== Extracted records ==
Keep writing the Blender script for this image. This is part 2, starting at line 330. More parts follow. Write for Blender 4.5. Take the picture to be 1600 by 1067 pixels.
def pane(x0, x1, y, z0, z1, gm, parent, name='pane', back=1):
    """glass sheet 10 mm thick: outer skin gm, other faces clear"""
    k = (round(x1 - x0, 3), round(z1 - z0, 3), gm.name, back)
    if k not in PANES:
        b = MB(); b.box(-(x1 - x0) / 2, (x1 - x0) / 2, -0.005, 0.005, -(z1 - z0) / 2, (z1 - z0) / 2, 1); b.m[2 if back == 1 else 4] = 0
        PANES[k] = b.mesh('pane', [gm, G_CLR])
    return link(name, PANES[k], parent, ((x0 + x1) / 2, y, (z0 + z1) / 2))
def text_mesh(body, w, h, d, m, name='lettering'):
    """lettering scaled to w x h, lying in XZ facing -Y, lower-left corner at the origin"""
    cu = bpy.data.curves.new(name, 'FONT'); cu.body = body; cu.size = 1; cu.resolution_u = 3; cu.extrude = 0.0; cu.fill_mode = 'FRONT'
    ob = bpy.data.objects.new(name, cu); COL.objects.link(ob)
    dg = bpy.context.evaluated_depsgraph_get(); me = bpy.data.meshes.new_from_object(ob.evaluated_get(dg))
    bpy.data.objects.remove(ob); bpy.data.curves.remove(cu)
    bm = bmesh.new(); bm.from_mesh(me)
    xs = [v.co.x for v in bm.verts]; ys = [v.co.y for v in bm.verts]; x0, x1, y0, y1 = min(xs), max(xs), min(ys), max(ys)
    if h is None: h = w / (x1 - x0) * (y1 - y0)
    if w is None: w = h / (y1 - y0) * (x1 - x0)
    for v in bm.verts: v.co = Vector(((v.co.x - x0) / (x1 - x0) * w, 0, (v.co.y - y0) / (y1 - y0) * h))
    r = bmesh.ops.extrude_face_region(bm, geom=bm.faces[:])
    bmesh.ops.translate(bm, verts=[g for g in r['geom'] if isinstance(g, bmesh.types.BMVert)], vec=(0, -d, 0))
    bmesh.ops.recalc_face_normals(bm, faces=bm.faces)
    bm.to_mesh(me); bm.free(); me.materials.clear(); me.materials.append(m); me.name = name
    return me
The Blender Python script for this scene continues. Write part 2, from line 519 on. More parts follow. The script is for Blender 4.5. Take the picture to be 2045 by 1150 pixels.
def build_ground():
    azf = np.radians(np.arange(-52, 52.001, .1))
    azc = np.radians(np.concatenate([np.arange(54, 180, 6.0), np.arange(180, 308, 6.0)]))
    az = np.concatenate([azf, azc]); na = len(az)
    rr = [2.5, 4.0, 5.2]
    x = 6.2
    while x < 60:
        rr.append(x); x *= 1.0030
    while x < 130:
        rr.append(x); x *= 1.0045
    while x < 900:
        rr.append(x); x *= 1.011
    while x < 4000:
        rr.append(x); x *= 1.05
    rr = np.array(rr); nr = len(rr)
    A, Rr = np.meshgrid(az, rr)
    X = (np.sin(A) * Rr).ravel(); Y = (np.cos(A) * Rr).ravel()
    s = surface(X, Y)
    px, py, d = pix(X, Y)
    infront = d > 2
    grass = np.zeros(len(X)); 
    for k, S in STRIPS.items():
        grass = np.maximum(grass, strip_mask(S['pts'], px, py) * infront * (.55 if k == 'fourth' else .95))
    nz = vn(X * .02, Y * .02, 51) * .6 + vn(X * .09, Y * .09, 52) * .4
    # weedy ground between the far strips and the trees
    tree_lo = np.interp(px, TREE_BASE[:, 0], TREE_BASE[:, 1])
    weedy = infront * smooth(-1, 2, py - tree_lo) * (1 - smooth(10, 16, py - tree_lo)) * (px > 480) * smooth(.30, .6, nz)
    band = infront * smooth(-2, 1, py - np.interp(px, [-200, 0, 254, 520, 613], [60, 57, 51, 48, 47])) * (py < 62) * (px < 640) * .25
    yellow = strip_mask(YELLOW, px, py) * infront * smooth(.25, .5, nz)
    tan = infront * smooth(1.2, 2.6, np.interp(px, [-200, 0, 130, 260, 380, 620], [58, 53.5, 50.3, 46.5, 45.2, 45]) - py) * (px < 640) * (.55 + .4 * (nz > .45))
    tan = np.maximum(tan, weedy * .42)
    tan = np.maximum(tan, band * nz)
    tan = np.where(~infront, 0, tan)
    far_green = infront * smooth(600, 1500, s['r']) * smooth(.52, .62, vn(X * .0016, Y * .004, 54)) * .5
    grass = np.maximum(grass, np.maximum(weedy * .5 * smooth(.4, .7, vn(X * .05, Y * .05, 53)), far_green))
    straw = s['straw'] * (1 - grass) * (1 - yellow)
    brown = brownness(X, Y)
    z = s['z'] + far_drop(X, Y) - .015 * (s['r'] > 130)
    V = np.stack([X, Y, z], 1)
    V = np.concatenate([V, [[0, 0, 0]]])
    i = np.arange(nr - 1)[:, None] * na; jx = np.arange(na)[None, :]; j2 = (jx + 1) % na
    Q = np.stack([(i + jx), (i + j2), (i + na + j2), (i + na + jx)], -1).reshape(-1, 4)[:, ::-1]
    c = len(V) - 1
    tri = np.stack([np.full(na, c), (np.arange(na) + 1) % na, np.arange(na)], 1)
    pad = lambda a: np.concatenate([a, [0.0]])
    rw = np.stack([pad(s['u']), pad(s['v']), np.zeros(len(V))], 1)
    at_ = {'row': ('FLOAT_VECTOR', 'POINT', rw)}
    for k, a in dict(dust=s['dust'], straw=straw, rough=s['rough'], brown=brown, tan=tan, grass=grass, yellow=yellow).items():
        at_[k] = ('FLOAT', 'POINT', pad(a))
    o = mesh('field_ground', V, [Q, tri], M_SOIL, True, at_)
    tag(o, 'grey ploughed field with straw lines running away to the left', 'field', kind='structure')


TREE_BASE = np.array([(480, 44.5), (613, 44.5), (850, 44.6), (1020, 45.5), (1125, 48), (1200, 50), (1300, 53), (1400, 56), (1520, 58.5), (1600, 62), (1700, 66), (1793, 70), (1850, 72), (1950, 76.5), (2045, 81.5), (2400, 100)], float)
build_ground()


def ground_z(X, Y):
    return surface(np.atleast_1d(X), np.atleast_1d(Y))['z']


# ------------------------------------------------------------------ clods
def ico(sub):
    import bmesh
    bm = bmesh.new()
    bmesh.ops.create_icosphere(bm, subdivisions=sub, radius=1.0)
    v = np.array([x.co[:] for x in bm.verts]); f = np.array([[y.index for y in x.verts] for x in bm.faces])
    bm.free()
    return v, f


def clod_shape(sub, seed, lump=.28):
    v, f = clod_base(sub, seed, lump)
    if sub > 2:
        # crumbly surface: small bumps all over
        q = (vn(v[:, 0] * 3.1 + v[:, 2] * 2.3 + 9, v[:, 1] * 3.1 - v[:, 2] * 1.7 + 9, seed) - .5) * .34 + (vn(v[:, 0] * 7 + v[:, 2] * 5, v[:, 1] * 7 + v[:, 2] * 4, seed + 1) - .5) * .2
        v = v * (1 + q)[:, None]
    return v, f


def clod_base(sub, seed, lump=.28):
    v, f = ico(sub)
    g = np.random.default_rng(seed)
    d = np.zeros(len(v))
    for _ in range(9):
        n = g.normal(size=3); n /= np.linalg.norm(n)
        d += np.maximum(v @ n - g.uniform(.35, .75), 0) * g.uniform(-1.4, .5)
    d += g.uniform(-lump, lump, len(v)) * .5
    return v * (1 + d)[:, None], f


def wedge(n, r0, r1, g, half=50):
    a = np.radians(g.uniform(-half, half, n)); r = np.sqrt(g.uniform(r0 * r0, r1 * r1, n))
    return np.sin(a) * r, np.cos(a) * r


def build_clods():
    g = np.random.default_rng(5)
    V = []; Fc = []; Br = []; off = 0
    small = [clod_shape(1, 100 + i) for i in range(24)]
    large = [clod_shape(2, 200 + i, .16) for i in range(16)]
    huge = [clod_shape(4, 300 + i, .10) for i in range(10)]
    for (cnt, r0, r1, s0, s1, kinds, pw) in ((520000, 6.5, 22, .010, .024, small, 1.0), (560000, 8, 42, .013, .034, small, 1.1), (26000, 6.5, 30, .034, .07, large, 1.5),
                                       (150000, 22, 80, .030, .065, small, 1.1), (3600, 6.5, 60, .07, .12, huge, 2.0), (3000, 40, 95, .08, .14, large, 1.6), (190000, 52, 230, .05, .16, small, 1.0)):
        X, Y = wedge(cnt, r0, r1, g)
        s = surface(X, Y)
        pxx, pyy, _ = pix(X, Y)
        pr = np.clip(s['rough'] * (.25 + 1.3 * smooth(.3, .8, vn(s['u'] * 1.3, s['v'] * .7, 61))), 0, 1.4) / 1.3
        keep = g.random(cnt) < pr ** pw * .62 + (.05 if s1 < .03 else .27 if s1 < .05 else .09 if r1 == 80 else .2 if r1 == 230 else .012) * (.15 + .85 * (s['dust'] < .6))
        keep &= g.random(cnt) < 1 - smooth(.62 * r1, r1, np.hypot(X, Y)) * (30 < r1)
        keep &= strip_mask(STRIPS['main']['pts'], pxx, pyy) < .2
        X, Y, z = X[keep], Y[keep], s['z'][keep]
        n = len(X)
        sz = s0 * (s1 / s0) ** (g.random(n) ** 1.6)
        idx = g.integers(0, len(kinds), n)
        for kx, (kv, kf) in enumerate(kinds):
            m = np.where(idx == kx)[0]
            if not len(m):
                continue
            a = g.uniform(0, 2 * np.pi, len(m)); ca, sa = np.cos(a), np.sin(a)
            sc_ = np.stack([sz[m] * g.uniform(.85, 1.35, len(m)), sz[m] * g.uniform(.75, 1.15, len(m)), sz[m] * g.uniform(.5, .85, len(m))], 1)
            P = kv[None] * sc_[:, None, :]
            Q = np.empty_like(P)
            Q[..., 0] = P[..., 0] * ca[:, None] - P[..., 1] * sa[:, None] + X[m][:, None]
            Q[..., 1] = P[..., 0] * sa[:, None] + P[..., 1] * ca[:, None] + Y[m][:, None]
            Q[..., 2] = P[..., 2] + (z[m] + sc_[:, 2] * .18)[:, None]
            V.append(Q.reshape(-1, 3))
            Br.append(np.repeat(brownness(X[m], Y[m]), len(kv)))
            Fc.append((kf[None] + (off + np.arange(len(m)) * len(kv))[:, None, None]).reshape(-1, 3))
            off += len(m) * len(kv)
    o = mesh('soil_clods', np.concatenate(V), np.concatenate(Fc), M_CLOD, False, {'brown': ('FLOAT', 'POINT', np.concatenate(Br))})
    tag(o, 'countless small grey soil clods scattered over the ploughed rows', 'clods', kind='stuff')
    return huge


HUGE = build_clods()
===
== Extracted records ==
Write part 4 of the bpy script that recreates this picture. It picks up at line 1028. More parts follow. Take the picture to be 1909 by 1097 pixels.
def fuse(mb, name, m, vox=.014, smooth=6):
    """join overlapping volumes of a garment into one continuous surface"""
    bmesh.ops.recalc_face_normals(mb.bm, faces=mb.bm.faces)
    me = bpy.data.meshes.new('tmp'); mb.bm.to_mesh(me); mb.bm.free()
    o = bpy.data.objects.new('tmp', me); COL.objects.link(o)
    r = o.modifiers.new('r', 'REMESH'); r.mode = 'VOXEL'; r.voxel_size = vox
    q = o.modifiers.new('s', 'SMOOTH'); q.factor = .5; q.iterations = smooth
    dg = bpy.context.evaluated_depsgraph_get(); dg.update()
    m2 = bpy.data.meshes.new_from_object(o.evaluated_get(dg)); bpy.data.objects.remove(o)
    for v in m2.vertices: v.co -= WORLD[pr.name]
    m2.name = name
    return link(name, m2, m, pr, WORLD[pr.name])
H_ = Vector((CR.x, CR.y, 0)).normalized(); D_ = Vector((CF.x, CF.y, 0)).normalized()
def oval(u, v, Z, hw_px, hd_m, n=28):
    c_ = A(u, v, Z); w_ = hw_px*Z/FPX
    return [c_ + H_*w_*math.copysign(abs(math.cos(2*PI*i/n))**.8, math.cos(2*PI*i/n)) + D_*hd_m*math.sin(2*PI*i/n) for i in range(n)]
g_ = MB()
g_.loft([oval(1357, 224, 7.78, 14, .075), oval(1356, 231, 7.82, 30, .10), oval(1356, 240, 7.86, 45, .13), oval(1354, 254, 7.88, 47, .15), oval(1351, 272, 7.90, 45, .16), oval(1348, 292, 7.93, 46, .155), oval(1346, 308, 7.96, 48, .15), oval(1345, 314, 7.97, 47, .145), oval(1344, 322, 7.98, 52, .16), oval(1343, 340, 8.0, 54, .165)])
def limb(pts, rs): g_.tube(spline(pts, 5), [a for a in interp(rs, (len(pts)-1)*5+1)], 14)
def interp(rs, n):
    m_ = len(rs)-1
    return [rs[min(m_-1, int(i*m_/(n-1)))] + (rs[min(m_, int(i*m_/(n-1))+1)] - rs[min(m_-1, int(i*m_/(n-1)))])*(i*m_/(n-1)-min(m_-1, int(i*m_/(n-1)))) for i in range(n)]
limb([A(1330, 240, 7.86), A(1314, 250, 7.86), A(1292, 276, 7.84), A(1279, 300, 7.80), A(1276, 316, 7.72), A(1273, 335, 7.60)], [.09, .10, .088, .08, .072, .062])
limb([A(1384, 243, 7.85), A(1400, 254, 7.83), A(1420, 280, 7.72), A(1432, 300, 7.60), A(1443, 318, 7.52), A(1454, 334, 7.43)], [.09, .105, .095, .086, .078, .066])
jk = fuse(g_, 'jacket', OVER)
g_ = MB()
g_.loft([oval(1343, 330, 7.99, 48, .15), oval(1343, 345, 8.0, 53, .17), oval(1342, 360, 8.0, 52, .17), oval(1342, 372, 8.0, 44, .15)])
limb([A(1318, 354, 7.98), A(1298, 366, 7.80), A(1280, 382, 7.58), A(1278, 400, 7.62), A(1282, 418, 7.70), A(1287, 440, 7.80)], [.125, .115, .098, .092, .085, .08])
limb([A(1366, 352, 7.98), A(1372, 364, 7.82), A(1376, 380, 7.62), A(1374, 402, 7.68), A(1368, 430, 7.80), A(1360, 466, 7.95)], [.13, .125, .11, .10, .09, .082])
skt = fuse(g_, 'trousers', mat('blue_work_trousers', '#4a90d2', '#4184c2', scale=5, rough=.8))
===
Above are lines of data; state how many of them contain the word "Blender", with no other output.

• Solved exercise: 2